=== EXERCISE AIM ===
From the listing below, copy only the lines running from the line that contains "Build this scene" to the line that contains "scene.camera = cam", both included.

=== DATASET EXCERPTS ===
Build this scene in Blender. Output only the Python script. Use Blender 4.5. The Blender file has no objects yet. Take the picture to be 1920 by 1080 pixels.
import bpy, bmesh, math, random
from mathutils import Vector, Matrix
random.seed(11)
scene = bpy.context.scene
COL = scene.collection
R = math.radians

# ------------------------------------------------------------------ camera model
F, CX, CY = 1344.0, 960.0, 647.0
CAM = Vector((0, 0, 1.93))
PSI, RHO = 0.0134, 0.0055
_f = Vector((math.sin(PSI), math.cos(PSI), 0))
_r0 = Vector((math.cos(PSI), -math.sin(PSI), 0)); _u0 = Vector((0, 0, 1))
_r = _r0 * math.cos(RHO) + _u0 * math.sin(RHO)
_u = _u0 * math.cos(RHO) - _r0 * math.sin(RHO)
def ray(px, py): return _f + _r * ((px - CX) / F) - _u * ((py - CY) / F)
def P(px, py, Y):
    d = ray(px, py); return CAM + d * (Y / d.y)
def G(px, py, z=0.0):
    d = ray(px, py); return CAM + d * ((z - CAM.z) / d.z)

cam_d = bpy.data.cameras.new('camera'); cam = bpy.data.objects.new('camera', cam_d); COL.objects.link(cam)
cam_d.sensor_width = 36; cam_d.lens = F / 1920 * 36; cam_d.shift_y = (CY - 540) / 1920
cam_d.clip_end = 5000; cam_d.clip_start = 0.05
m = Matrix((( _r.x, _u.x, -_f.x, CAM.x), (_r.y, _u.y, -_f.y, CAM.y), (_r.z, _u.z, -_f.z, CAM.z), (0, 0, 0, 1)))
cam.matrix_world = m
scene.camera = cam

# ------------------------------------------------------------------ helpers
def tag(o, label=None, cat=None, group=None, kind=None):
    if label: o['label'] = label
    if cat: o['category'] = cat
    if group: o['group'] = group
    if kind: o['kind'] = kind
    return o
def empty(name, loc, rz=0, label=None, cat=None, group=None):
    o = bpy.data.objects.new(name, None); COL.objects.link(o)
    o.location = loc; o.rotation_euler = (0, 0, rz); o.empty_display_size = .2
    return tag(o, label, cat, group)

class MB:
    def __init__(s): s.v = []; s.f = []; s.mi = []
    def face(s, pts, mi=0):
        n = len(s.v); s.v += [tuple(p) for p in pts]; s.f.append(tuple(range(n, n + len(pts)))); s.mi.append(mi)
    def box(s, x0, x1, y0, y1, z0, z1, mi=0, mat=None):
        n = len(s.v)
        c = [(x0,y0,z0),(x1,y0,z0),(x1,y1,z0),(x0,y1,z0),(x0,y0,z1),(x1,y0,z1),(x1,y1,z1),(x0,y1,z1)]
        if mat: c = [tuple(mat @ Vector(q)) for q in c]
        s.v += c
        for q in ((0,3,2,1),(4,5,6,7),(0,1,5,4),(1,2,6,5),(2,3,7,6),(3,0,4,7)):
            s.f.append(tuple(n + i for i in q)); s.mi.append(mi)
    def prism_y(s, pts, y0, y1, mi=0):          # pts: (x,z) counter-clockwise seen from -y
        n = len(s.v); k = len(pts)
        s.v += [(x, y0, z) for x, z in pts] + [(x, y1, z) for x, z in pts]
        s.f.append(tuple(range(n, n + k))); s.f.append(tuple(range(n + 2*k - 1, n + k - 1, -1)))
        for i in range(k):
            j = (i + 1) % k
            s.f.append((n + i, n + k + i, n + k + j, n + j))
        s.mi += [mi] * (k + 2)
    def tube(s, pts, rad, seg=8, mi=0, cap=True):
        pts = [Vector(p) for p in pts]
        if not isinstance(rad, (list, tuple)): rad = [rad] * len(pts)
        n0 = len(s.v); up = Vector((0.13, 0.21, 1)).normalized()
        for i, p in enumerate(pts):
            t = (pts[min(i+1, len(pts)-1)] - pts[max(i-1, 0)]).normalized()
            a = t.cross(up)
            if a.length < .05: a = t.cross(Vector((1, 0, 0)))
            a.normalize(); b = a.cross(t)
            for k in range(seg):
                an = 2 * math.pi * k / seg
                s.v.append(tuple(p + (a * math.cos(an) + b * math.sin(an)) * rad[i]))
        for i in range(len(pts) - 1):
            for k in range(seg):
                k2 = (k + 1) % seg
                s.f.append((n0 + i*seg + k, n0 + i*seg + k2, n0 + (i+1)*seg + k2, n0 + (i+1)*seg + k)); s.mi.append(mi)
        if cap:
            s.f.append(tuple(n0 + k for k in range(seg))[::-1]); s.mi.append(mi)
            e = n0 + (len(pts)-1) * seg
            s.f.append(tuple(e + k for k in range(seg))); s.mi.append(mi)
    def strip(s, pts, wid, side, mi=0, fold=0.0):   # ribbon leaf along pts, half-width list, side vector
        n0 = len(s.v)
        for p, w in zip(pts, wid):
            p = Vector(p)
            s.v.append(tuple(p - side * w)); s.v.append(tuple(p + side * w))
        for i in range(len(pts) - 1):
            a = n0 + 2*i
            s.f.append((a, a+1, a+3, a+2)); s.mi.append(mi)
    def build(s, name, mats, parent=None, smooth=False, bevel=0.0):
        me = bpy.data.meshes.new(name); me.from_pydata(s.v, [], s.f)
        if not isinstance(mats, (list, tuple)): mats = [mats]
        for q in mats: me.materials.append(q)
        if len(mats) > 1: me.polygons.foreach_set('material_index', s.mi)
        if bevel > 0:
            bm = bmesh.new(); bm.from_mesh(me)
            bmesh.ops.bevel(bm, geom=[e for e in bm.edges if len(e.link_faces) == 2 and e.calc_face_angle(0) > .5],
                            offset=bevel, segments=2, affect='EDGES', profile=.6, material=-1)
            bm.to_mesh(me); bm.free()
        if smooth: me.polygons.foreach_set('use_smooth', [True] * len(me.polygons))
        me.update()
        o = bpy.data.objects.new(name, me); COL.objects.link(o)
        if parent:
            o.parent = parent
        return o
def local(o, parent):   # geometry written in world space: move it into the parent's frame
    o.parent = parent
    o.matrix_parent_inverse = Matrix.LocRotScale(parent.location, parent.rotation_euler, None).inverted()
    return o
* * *
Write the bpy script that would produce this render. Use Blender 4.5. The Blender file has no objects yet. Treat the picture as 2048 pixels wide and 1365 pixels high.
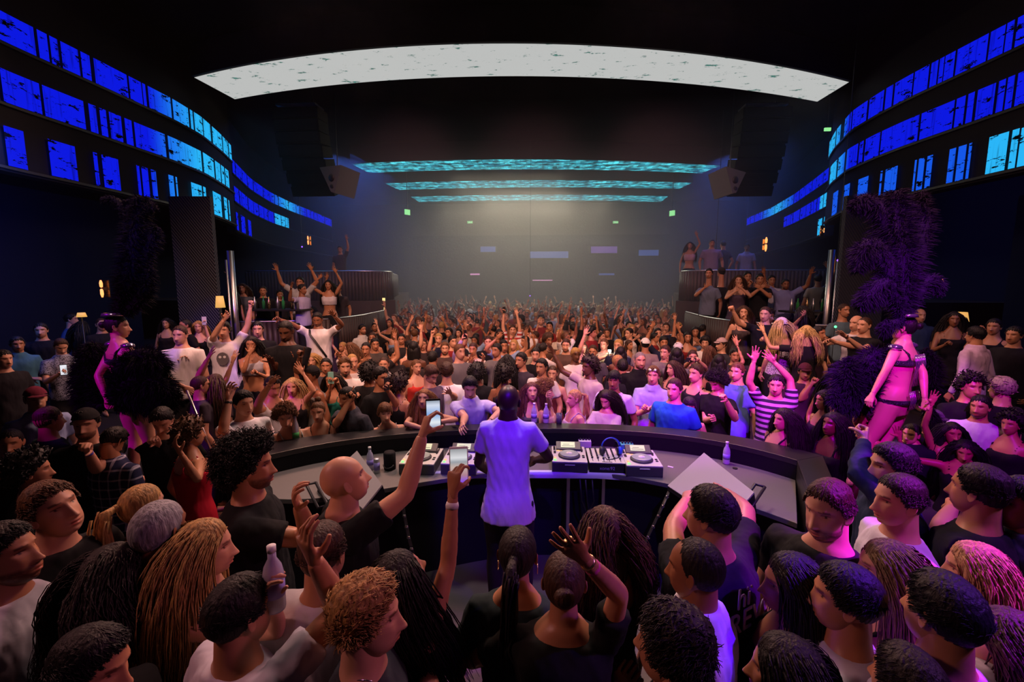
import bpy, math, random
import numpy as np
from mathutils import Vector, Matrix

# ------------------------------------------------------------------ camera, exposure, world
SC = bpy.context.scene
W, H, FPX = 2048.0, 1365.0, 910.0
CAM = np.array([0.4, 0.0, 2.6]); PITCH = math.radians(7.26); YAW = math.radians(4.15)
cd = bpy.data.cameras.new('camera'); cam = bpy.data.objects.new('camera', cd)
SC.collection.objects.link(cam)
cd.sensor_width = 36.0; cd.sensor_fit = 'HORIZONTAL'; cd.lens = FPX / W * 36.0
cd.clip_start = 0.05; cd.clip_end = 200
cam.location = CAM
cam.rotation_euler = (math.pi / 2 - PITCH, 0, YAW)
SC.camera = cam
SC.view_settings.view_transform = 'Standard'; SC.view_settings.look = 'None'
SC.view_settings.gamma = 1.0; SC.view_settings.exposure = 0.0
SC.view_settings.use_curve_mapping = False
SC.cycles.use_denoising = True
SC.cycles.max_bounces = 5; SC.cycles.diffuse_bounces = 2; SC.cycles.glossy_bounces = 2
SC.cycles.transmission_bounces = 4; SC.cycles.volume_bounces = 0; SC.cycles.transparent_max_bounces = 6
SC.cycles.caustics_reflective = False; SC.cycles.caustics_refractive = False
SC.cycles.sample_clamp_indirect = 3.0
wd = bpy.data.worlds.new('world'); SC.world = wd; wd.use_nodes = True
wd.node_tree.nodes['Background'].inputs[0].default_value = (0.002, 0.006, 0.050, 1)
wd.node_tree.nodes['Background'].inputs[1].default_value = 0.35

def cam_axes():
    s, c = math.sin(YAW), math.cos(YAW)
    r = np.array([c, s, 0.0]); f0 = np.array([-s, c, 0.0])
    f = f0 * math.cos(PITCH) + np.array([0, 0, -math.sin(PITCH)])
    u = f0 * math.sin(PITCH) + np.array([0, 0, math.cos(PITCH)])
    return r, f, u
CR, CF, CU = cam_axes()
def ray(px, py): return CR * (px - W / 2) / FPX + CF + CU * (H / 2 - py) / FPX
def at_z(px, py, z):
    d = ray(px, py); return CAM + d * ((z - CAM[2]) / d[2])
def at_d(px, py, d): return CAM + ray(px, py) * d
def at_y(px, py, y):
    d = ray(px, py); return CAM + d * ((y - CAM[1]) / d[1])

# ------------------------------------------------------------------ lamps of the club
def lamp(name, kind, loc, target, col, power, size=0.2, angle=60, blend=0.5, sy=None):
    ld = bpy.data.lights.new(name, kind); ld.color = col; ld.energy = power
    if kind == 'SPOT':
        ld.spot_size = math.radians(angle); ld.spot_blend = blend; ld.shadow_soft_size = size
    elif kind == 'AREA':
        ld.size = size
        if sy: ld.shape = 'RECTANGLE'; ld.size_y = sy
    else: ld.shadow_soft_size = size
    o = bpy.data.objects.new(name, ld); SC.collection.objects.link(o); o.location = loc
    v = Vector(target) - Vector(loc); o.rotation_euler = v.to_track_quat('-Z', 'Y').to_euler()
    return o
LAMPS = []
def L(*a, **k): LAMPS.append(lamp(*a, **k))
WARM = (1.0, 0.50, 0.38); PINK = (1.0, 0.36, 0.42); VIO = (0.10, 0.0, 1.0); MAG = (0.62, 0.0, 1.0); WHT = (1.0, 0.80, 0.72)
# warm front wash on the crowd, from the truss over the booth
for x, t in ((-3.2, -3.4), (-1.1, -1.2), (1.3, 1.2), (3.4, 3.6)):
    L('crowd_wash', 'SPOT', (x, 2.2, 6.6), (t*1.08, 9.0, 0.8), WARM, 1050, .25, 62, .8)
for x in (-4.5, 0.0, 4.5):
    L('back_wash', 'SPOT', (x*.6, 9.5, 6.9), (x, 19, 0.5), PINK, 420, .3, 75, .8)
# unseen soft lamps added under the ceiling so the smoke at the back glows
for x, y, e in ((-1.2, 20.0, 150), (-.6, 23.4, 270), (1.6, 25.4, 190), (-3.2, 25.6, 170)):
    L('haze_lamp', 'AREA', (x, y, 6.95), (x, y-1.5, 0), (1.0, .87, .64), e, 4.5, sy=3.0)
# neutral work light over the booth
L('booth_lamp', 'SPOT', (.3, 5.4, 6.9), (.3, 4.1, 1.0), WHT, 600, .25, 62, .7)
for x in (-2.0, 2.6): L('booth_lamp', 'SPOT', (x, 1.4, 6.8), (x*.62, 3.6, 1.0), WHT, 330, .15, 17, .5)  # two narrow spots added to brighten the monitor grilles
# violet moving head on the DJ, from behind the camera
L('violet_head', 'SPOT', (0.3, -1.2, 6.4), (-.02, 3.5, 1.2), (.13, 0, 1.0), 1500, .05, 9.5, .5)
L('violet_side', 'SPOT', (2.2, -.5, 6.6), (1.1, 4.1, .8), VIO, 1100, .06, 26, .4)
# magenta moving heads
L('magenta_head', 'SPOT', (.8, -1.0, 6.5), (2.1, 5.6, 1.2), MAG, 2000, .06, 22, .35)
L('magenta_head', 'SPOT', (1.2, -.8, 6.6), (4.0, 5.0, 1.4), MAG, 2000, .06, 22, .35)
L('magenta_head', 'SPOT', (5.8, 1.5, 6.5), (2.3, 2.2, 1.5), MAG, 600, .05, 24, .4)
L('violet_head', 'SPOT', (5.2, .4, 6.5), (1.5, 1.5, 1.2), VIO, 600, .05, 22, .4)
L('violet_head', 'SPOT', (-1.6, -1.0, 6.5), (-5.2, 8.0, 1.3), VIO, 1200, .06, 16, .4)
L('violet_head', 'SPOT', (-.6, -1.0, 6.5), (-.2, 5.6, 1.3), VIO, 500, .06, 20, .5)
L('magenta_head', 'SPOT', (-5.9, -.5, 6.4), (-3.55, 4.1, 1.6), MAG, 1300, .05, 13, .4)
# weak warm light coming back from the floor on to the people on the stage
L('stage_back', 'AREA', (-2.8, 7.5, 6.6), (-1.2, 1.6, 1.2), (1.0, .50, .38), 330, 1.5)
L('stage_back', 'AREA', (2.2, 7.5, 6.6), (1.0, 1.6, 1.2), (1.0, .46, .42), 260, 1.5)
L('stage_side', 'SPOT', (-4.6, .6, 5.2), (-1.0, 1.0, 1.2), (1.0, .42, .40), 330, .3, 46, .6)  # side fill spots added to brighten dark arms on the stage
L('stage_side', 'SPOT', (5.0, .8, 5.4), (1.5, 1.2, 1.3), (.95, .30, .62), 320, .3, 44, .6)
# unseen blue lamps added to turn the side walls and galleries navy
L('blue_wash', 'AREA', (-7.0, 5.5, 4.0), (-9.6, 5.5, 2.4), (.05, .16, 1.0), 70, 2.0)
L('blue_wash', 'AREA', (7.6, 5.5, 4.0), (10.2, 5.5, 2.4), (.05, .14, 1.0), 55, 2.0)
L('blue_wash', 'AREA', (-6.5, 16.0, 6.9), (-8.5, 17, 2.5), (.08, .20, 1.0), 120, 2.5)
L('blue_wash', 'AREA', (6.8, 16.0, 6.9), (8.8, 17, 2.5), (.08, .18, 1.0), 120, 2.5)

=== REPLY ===
Build this scene in Blender. Output only the Python script. Use Blender 4.5. The Blender file has no objects yet. Take the picture to be 1920 by 1080 pixels.
import bpy, bmesh, math, random
from mathutils import Vector, Matrix
random.seed(11)
scene = bpy.context.scene
COL = scene.collection
R = math.radians

# ------------------------------------------------------------------ camera model
F, CX, CY = 1344.0, 960.0, 647.0
CAM = Vector((0, 0, 1.93))
PSI, RHO = 0.0134, 0.0055
_f = Vector((math.sin(PSI), math.cos(PSI), 0))
_r0 = Vector((math.cos(PSI), -math.sin(PSI), 0)); _u0 = Vector((0, 0, 1))
_r = _r0 * math.cos(RHO) + _u0 * math.sin(RHO)
_u = _u0 * math.cos(RHO) - _r0 * math.sin(RHO)
def ray(px, py): return _f + _r * ((px - CX) / F) - _u * ((py - CY) / F)
def P(px, py, Y):
    d = ray(px, py); return CAM + d * (Y / d.y)
def G(px, py, z=0.0):
    d = ray(px, py); return CAM + d * ((z - CAM.z) / d.z)

cam_d = bpy.data.cameras.new('camera'); cam = bpy.data.objects.new('camera', cam_d); COL.objects.link(cam)
cam_d.sensor_width = 36; cam_d.lens = F / 1920 * 36; cam_d.shift_y = (CY - 540) / 1920
cam_d.clip_end = 5000; cam_d.clip_start = 0.05
m = Matrix((( _r.x, _u.x, -_f.x, CAM.x), (_r.y, _u.y, -_f.y, CAM.y), (_r.z, _u.z, -_f.z, CAM.z), (0, 0, 0, 1)))
cam.matrix_world = m
scene.camera = cam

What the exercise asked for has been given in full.